Sostengo – dichiara il regista romano – che ci siano due cose fondamentali in un racconto cinematografico: attori e sceneggiatura. Devo essere sicuro che queste due parti siano perfettamente a punto. Vado a cercare gli attori con un lavoro enorme che richiedo ai miei collaboratori, ciò ti consente di trovare talenti professionisti come altri pur non avendo chissà quale curriculum. Testimonianza di tutto ciò è il personaggio di “Numero 8”, capace di trasformarsi in un vero e proprio “Al Pacino del lungomare di Ostia”. Alessandro Borghi infatti, che ha avuto la grande fortuna di lavorare con il compianto Claudio Caligari in Non essere cattivo (che parteciperà alla corsa italiana per una nomination agli Oscar 2016), non ha chissà quali grandi trascorsi cinematografici, ma si è dimostrato un elemento di assoluta qualità all’interno sia della pellicola di Caligari che in quella di Sollima. Il personaggio di Numero 8, unico ad avere un sogno, un obiettivo, forse è per questo che spicca così tanto rispetto agli altri. Crede veramente in quello che sta facendo.

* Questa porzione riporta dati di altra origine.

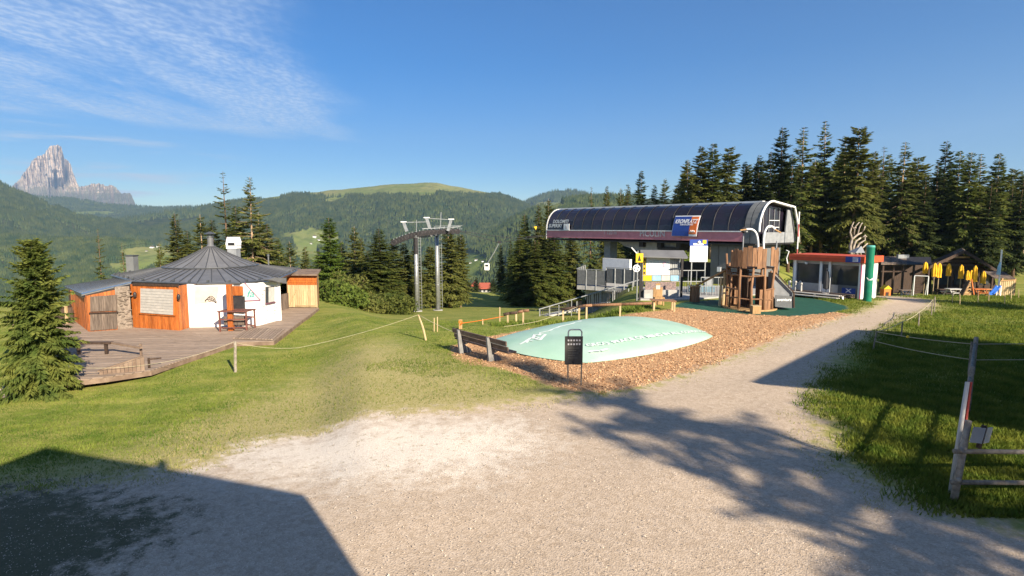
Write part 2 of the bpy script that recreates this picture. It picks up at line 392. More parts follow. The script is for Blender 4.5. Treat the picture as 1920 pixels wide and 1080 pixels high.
mg = bpy.data.materials.new('ground_surface'); mg.use_nodes = True; nt = mg.node_tree; N = nt.nodes; L = nt.links
bs = N['Principled BSDF']; bs.inputs['Specular IOR Level'].default_value = .15
geo = N.new('ShaderNodeNewGeometry')
def gn(scale, detail=5, rough=.6, stretch=None):
    n = N.new('ShaderNodeTexNoise'); n.inputs['Scale'].default_value = scale; n.inputs['Detail'].default_value = detail; n.inputs['Roughness'].default_value = rough
    if stretch:
        mp = N.new('ShaderNodeMapping'); mp.inputs['Scale'].default_value = stretch; L.new(geo.outputs['Position'], mp.inputs[0]); L.new(mp.outputs[0], n.inputs['Vector'])
    else: L.new(geo.outputs['Position'], n.inputs['Vector'])
    return n.outputs[0]
def gm(op, a, b=None, c=None, clamp=False):
    n = N.new('ShaderNodeMath'); n.operation = op; n.use_clamp = clamp
    for i, v in enumerate((a, b, c)):
        if v is None: continue
        if isinstance(v, (int, float)): n.inputs[i].default_value = v
        else: L.new(v, n.inputs[i])
    return n.outputs[0]
def gr(x, a, b, smooth=True):
    n = N.new('ShaderNodeMapRange'); n.interpolation_type = 'SMOOTHSTEP' if smooth else 'LINEAR'
    L.new(x, n.inputs[0]); n.inputs[1].default_value = a; n.inputs[2].default_value = b; return n.outputs[0]
def gmix(f, a, b):
    n = N.new('ShaderNodeMix'); n.data_type = 'RGBA'
    if isinstance(f, (int, float)): n.inputs[0].default_value = f
    else: L.new(f, n.inputs[0])
    for i, v in ((6, a), (7, b)):
        if isinstance(v, tuple): n.inputs[i].default_value = (*v, 1)
        else: L.new(v, n.inputs[i])
    return n.outputs[2]
def att(name):
    n = N.new('ShaderNodeAttribute'); n.attribute_name = name; return n.outputs['Fac']
nA, nB, nC, nD = gn(.55, 4), gn(3.2, 5), gn(22, 4, .7), gn(75, 3, .7)
vor = N.new('ShaderNodeTexVoronoi'); vor.inputs['Scale'].default_value = 36; L.new(geo.outputs['Position'], vor.inputs['Vector'])
vor2 = N.new('ShaderNodeTexVoronoi'); vor2.inputs['Scale'].default_value = 11; L.new(geo.outputs['Position'], vor2.inputs['Vector'])
def vcol(v):
    s_ = N.new('ShaderNodeSeparateColor'); L.new(v.outputs['Color'], s_.inputs[0]); return s_.outputs[0]
grass = gmix(gr(nA, .35, .65), gmix(gr(nC, .3, .7), (.08,.13,.018), (.21,.24,.04)), gmix(gr(nC, .3, .7), (.15,.17,.028), (.33,.31,.075)))
grass = gmix(gm('MULTIPLY', gr(nB, .5, .72), .5), grass, (.36,.31,.11))
mow = gn(.9, 3, .5, (.35, 1.6, 1)); grass = gmix(gm('MULTIPLY', gr(mow, .5, .64), .35), grass, (.40,.35,.10))
dry = gmix(gr(nC, .35, .65), (.50,.40,.205), (.24,.225,.06)); dry = gmix(gm('MULTIPLY', gr(nD, .55, .68), .5), dry, (.40,.35,.25))
stone = gmix(vcol(vor), (.33,.25,.18), (.56,.445,.335)); stone = gmix(gr(nD, .3, .7), stone, gmix(vcol(vor2), (.39,.305,.22), (.54,.44,.34)))
stone = gmix(gm('MULTIPLY', gr(nB, .56, .7), .4), stone, (.33,.245,.17))
pale = gmix(gr(nD, .35, .65), (.50,.42,.33), (.86,.78,.67)); pale = gmix(gm('MULTIPLY', gr(gn(6, 5, .75), .56, .66), .7), pale, (.33,.255,.15))
chip = gmix(vcol(vor), (.24,.12,.055), (.66,.40,.21)); chip = gmix(gm('MULTIPLY', gr(nC, .5, .7), .45), chip, (.70,.50,.32)); chip = gmix(gm('MULTIPLY', gr(nB, .52, .66), .4), chip, (.30,.18,.09))
w1 = gm('MULTIPLY', gm('SUBTRACT', nB, .5), 1.7); w2 = gm('MULTIPLY', gm('SUBTRACT', nC, .5), .9); wsum = gm('ADD', w1, w2)
f_dry = gr(gm('ADD', att('dry'), gm('MULTIPLY', gm('ADD', wsum, gm('MULTIPLY', gm('SUBTRACT', gn(9, 4, .7), .5), 2.6)), 1.7)), -2.0, 1.4)
f_g = gr(gm('ADD', att('gravel'), gm('MULTIPLY', wsum, 1.5)), -.5, .4)
f_gd = gr(gm('ADD', att('gravel'), gm('MULTIPLY', wsum, 1.7)), -1.3, .1)
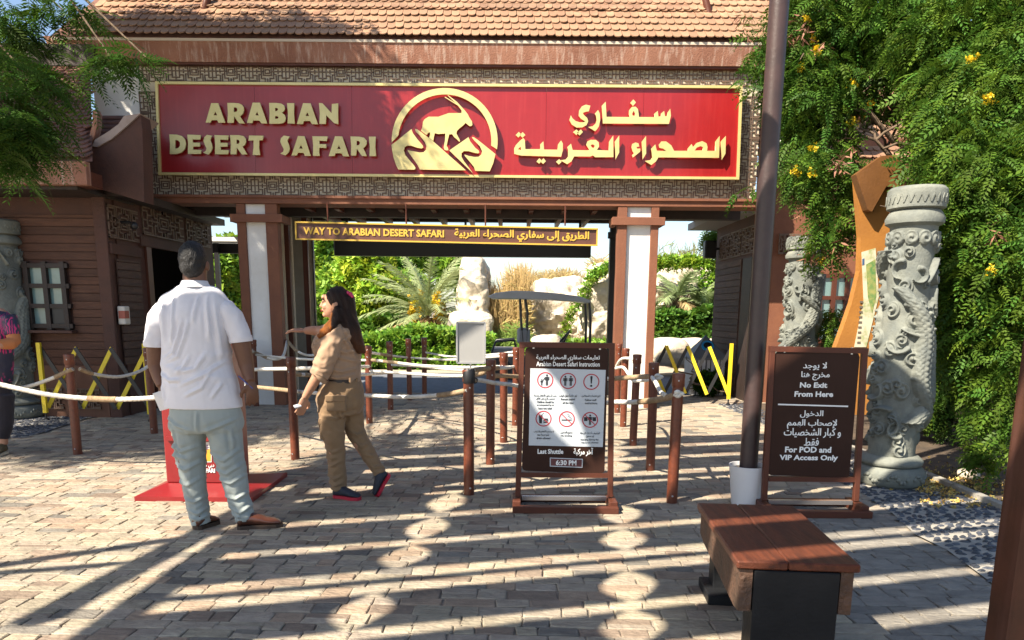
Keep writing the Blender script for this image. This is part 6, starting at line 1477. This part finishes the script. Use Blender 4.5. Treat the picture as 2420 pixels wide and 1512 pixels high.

Dopo un controverso botta e risposta sul finale, da taluni ritenuti inadeguato, e risolto da Sollima con un lapidario è il finale più giusto, quello concepito nel modo più naturale possibile, e qualche chiacchiera sulla serie televisiva di Suburra, in arrivo su Netflix, ma di cui pochissimo ci è dato sapere (siamo all’inizio della produzione, non è ancora chiaro quali personaggi saranno approfonditi e quali torneranno), si arriva all’inevitabile riferimento alle recenti dimissioni del sindaco di Roma. A sbrogliare la questione ci pensa un romano doc come Claudio Amendola, che non usa mezzi termini – Lo dico, probabilmente vincerà il Movimento Cinque Stelle, e non sono un grillino, anzi. Il resto della politica, centro, destra, sinistra, ha perso credibilità e avranno bisogno di almeno un decennio per ripulirsi ed essere davvero ripresentabili. Ai romani dico, andiamo e sbrighiamoci a votare!
Ricordandovi che Suburra uscirà il 14 ottobre distribuito in 500 sale da 01 Distribution e prodotto da Cattleya e RAI Cinema, ringraziamo regista e cast per la grande disponibilità.